* EXERCISE GOAL
Reproduce the material that follows, please, but only from its first line to the line containing "SC.camera = cam_o", inclusive.

* SUPPLIED INFORMATION

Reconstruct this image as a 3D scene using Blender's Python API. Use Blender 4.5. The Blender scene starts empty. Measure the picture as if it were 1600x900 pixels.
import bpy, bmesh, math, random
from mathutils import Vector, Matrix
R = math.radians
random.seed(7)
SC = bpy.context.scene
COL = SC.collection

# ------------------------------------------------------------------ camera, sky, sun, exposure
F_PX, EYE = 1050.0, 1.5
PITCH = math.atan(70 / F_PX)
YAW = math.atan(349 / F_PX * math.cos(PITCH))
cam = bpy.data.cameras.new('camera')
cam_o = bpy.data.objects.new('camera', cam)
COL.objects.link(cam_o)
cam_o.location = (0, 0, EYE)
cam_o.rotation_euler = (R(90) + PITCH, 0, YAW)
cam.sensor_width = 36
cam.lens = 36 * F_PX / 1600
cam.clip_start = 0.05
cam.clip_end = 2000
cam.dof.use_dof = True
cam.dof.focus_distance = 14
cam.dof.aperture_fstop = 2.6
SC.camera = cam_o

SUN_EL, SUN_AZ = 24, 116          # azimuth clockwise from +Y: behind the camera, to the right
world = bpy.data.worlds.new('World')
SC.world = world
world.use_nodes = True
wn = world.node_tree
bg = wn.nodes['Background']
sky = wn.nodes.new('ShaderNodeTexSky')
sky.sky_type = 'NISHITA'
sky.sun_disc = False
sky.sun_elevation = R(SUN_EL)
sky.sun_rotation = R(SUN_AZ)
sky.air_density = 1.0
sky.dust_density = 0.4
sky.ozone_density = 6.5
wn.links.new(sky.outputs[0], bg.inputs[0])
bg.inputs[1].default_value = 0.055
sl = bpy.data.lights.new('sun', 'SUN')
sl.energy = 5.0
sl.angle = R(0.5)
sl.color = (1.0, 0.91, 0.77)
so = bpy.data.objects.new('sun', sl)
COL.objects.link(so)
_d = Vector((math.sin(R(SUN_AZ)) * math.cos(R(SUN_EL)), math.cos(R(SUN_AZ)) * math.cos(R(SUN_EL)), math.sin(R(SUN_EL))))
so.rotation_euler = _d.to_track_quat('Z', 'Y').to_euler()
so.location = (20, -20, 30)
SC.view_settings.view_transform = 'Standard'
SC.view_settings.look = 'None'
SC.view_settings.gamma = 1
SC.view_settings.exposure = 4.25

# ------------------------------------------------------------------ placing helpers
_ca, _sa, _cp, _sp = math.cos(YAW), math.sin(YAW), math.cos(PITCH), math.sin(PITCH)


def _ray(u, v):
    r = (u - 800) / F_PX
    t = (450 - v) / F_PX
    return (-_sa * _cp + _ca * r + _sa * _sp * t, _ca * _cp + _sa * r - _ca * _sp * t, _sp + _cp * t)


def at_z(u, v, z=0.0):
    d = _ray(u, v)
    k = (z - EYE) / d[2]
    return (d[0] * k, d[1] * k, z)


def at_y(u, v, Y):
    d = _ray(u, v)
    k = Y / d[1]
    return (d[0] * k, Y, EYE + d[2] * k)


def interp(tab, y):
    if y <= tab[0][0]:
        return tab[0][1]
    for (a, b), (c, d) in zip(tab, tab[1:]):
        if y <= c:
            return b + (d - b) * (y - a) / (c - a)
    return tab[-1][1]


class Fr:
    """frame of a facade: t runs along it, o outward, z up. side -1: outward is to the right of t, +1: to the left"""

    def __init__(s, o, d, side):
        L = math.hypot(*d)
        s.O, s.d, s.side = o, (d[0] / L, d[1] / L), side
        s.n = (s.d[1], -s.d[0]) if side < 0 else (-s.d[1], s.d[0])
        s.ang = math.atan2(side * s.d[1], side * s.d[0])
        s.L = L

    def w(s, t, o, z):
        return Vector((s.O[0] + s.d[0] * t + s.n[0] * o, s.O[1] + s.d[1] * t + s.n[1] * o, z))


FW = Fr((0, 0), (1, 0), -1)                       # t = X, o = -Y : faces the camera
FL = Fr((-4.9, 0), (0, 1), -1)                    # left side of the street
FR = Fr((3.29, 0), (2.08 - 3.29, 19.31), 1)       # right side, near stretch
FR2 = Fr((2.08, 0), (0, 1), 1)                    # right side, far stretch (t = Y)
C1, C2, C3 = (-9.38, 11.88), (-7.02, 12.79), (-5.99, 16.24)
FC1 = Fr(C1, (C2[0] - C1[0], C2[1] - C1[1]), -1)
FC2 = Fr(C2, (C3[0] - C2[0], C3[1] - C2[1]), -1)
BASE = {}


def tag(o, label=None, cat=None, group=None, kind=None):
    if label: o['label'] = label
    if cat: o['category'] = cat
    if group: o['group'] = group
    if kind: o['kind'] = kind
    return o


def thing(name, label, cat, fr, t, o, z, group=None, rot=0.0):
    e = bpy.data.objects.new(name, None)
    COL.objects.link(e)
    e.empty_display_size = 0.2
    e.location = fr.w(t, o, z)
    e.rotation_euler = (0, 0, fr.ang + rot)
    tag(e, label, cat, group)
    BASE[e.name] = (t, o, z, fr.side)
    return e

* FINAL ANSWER
Reconstruct this image as a 3D scene using Blender's Python API. Use Blender 4.5. The Blender scene starts empty. Measure the picture as if it were 1600x900 pixels.
import bpy, bmesh, math, random
from mathutils import Vector, Matrix
R = math.radians
random.seed(7)
SC = bpy.context.scene
COL = SC.collection

# ------------------------------------------------------------------ camera, sky, sun, exposure
F_PX, EYE = 1050.0, 1.5
PITCH = math.atan(70 / F_PX)
YAW = math.atan(349 / F_PX * math.cos(PITCH))
cam = bpy.data.cameras.new('camera')
cam_o = bpy.data.objects.new('camera', cam)
COL.objects.link(cam_o)
cam_o.location = (0, 0, EYE)
cam_o.rotation_euler = (R(90) + PITCH, 0, YAW)
cam.sensor_width = 36
cam.lens = 36 * F_PX / 1600
cam.clip_start = 0.05
cam.clip_end = 2000
cam.dof.use_dof = True
cam.dof.focus_distance = 14
cam.dof.aperture_fstop = 2.6
SC.camera = cam_o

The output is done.